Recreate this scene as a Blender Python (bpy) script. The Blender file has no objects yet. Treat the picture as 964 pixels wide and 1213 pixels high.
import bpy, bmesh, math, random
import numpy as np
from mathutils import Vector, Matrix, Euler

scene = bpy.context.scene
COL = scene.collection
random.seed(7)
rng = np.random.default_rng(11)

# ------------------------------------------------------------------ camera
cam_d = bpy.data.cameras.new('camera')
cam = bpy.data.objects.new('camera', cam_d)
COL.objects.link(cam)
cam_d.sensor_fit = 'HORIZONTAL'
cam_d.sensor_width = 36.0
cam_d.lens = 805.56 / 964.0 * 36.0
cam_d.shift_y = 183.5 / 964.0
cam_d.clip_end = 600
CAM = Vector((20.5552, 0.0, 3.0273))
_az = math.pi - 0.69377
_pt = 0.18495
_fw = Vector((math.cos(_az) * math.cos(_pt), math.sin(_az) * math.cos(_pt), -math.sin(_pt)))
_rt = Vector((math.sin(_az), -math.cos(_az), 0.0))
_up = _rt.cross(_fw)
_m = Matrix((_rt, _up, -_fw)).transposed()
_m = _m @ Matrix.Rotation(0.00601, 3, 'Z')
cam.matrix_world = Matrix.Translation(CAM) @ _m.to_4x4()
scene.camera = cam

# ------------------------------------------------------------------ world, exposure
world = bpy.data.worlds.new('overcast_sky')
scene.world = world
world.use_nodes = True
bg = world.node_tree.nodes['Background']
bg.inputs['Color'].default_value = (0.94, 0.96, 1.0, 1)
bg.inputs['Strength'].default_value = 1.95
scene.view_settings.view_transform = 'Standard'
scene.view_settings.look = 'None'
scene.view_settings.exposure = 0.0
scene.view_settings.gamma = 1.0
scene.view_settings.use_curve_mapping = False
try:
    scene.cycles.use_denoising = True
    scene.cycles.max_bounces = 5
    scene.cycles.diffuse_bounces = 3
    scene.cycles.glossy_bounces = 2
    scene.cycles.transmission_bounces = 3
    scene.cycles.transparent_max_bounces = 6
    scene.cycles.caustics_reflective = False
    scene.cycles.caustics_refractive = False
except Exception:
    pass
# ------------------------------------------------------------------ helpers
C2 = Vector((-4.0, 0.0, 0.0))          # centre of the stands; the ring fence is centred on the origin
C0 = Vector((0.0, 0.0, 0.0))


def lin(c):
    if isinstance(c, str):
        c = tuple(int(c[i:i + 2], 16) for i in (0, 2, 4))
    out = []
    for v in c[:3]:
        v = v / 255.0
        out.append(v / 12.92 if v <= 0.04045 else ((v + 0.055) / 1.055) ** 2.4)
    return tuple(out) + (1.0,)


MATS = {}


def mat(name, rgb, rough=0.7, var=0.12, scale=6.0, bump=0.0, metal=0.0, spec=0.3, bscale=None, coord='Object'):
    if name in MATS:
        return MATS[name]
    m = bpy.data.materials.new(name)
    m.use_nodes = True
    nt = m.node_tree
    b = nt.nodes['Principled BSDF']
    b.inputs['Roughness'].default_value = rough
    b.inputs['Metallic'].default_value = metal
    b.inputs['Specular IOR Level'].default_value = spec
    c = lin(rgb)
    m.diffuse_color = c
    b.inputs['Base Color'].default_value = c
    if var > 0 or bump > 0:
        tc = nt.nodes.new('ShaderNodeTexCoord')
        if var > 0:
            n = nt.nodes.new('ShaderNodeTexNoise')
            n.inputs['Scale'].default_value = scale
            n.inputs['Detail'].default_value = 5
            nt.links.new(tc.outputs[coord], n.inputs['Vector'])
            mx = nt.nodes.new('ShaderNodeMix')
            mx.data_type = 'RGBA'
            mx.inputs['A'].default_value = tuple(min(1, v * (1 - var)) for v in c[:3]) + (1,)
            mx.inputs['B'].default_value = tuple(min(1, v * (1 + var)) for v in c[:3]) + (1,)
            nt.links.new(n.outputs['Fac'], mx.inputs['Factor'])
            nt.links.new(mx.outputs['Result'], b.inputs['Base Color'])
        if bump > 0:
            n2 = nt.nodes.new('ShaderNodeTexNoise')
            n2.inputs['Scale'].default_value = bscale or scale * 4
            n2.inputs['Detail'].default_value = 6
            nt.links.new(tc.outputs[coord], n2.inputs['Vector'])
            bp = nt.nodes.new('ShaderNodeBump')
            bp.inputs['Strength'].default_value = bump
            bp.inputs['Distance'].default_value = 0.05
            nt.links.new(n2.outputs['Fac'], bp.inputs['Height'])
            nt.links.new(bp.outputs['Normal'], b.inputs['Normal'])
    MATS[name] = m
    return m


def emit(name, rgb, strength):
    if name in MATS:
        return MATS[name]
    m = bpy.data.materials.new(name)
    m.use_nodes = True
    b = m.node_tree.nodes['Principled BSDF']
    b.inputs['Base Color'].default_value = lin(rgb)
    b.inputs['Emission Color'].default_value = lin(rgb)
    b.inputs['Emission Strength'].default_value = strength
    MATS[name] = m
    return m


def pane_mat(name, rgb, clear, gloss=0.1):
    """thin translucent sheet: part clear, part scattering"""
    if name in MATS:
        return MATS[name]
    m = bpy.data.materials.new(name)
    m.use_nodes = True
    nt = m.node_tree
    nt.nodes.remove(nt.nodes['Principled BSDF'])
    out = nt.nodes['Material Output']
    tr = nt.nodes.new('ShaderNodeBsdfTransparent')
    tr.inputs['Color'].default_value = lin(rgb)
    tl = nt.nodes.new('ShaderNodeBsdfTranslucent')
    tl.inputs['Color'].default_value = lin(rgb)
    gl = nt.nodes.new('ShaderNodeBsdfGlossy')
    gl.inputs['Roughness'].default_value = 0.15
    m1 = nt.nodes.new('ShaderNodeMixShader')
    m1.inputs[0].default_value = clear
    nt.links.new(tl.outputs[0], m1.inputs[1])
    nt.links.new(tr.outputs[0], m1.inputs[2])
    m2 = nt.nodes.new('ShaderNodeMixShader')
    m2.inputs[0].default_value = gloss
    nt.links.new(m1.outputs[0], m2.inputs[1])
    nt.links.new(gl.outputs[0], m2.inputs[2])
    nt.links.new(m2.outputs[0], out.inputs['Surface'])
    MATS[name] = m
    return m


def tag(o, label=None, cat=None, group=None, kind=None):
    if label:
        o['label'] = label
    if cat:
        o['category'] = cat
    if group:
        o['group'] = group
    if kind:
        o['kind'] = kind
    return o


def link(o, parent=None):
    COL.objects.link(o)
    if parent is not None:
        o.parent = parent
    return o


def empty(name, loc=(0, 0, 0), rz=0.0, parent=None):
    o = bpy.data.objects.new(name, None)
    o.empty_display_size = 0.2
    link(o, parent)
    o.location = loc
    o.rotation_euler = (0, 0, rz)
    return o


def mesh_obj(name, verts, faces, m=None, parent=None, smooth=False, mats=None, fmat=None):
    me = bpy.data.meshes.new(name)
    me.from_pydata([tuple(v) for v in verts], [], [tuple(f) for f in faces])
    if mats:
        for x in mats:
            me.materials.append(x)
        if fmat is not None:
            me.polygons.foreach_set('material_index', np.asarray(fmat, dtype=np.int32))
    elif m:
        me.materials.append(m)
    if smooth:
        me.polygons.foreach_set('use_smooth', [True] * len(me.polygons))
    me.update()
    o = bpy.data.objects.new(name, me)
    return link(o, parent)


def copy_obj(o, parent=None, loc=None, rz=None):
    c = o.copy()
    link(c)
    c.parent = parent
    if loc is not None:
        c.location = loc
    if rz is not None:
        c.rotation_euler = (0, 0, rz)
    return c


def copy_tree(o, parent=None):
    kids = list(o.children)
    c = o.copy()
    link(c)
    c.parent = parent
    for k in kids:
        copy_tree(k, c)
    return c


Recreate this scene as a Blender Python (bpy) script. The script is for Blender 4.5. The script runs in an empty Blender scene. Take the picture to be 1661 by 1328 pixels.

# # # # # # #

Transcribe all of the lines in the records precisely.

• _Output below_:
Recreate this scene as a Blender Python (bpy) script. The Blender file has no objects yet. Treat the picture as 964 pixels wide and 1213 pixels high.
import bpy, bmesh, math, random
import numpy as np
from mathutils import Vector, Matrix, Euler

scene = bpy.context.scene
COL = scene.collection
random.seed(7)
rng = np.random.default_rng(11)

# ------------------------------------------------------------------ camera
cam_d = bpy.data.cameras.new('camera')
cam = bpy.data.objects.new('camera', cam_d)
COL.objects.link(cam)
cam_d.sensor_fit = 'HORIZONTAL'
cam_d.sensor_width = 36.0
cam_d.lens = 805.56 / 964.0 * 36.0
cam_d.shift_y = 183.5 / 964.0
cam_d.clip_end = 600
CAM = Vector((20.5552, 0.0, 3.0273))
_az = math.pi - 0.69377
_pt = 0.18495
_fw = Vector((math.cos(_az) * math.cos(_pt), math.sin(_az) * math.cos(_pt), -math.sin(_pt)))
_rt = Vector((math.sin(_az), -math.cos(_az), 0.0))
_up = _rt.cross(_fw)
_m = Matrix((_rt, _up, -_fw)).transposed()
_m = _m @ Matrix.Rotation(0.00601, 3, 'Z')
cam.matrix_world = Matrix.Translation(CAM) @ _m.to_4x4()
scene.camera = cam

# ------------------------------------------------------------------ world, exposure
world = bpy.data.worlds.new('overcast_sky')
scene.world = world
world.use_nodes = True
bg = world.node_tree.nodes['Background']
bg.inputs['Color'].default_value = (0.94, 0.96, 1.0, 1)
bg.inputs['Strength'].default_value = 1.95
scene.view_settings.view_transform = 'Standard'
scene.view_settings.look = 'None'
scene.view_settings.exposure = 0.0
scene.view_settings.gamma = 1.0
scene.view_settings.use_curve_mapping = False
try:
    scene.cycles.use_denoising = True
    scene.cycles.max_bounces = 5
    scene.cycles.diffuse_bounces = 3
    scene.cycles.glossy_bounces = 2
    scene.cycles.transmission_bounces = 3
    scene.cycles.transparent_max_bounces = 6
    scene.cycles.caustics_reflective = False
    scene.cycles.caustics_refractive = False
except Exception:
    pass
# ------------------------------------------------------------------ helpers
C2 = Vector((-4.0, 0.0, 0.0))          # centre of the stands; the ring fence is centred on the origin
C0 = Vector((0.0, 0.0, 0.0))


def lin(c):
    if isinstance(c, str):
        c = tuple(int(c[i:i + 2], 16) for i in (0, 2, 4))
    out = []
    for v in c[:3]:
        v = v / 255.0
        out.append(v / 12.92 if v <= 0.04045 else ((v + 0.055) / 1.055) ** 2.4)
    return tuple(out) + (1.0,)


MATS = {}


def mat(name, rgb, rough=0.7, var=0.12, scale=6.0, bump=0.0, metal=0.0, spec=0.3, bscale=None, coord='Object'):
    if name in MATS:
        return MATS[name]
    m = bpy.data.materials.new(name)
    m.use_nodes = True
    nt = m.node_tree
    b = nt.nodes['Principled BSDF']
    b.inputs['Roughness'].default_value = rough
    b.inputs['Metallic'].default_value = metal
    b.inputs['Specular IOR Level'].default_value = spec
    c = lin(rgb)
    m.diffuse_color = c
    b.inputs['Base Color'].default_value = c
    if var > 0 or bump > 0:
        tc = nt.nodes.new('ShaderNodeTexCoord')
        if var > 0:
            n = nt.nodes.new('ShaderNodeTexNoise')
            n.inputs['Scale'].default_value = scale
            n.inputs['Detail'].default_value = 5
            nt.links.new(tc.outputs[coord], n.inputs['Vector'])
            mx = nt.nodes.new('ShaderNodeMix')
            mx.data_type = 'RGBA'
            mx.inputs['A'].default_value = tuple(min(1, v * (1 - var)) for v in c[:3]) + (1,)
            mx.inputs['B'].default_value = tuple(min(1, v * (1 + var)) for v in c[:3]) + (1,)
            nt.links.new(n.outputs['Fac'], mx.inputs['Factor'])
            nt.links.new(mx.outputs['Result'], b.inputs['Base Color'])
        if bump > 0:
            n2 = nt.nodes.new('ShaderNodeTexNoise')
            n2.inputs['Scale'].default_value = bscale or scale * 4
            n2.inputs['Detail'].default_value = 6
            nt.links.new(tc.outputs[coord], n2.inputs['Vector'])
            bp = nt.nodes.new('ShaderNodeBump')
            bp.inputs['Strength'].default_value = bump
            bp.inputs['Distance'].default_value = 0.05
            nt.links.new(n2.outputs['Fac'], bp.inputs['Height'])
            nt.links.new(bp.outputs['Normal'], b.inputs['Normal'])
    MATS[name] = m
    return m


def emit(name, rgb, strength):
    if name in MATS:
        return MATS[name]
    m = bpy.data.materials.new(name)
    m.use_nodes = True
    b = m.node_tree.nodes['Principled BSDF']
    b.inputs['Base Color'].default_value = lin(rgb)
    b.inputs['Emission Color'].default_value = lin(rgb)
    b.inputs['Emission Strength'].default_value = strength
    MATS[name] = m
    return m


def pane_mat(name, rgb, clear, gloss=0.1):
    """thin translucent sheet: part clear, part scattering"""
    if name in MATS:
        return MATS[name]
    m = bpy.data.materials.new(name)
    m.use_nodes = True
    nt = m.node_tree
    nt.nodes.remove(nt.nodes['Principled BSDF'])
    out = nt.nodes['Material Output']
    tr = nt.nodes.new('ShaderNodeBsdfTransparent')
    tr.inputs['Color'].default_value = lin(rgb)
    tl = nt.nodes.new('ShaderNodeBsdfTranslucent')
    tl.inputs['Color'].default_value = lin(rgb)
    gl = nt.nodes.new('ShaderNodeBsdfGlossy')
    gl.inputs['Roughness'].default_value = 0.15
    m1 = nt.nodes.new('ShaderNodeMixShader')
    m1.inputs[0].default_value = clear
    nt.links.new(tl.outputs[0], m1.inputs[1])
    nt.links.new(tr.outputs[0], m1.inputs[2])
    m2 = nt.nodes.new('ShaderNodeMixShader')
    m2.inputs[0].default_value = gloss
    nt.links.new(m1.outputs[0], m2.inputs[1])
    nt.links.new(gl.outputs[0], m2.inputs[2])
    nt.links.new(m2.outputs[0], out.inputs['Surface'])
    MATS[name] = m
    return m


def tag(o, label=None, cat=None, group=None, kind=None):
    if label:
        o['label'] = label
    if cat:
        o['category'] = cat
    if group:
        o['group'] = group
    if kind:
        o['kind'] = kind
    return o


def link(o, parent=None):
    COL.objects.link(o)
    if parent is not None:
        o.parent = parent
    return o


def empty(name, loc=(0, 0, 0), rz=0.0, parent=None):
    o = bpy.data.objects.new(name, None)
    o.empty_display_size = 0.2
    link(o, parent)
    o.location = loc
    o.rotation_euler = (0, 0, rz)
    return o


def mesh_obj(name, verts, faces, m=None, parent=None, smooth=False, mats=None, fmat=None):
    me = bpy.data.meshes.new(name)
    me.from_pydata([tuple(v) for v in verts], [], [tuple(f) for f in faces])
    if mats:
        for x in mats:
            me.materials.append(x)
        if fmat is not None:
            me.polygons.foreach_set('material_index', np.asarray(fmat, dtype=np.int32))
    elif m:
        me.materials.append(m)
    if smooth:
        me.polygons.foreach_set('use_smooth', [True] * len(me.polygons))
    me.update()
    o = bpy.data.objects.new(name, me)
    return link(o, parent)


def copy_obj(o, parent=None, loc=None, rz=None):
    c = o.copy()
    link(c)
    c.parent = parent
    if loc is not None:
        c.location = loc
    if rz is not None:
        c.rotation_euler = (0, 0, rz)
    return c


def copy_tree(o, parent=None):
    kids = list(o.children)
    c = o.copy()
    link(c)
    c.parent = parent
    for k in kids:
        copy_tree(k, c)
    return c


Recreate this scene as a Blender Python (bpy) script. The script is for Blender 4.5. The script runs in an empty Blender scene. Take the picture to be 1661 by 1328 pixels.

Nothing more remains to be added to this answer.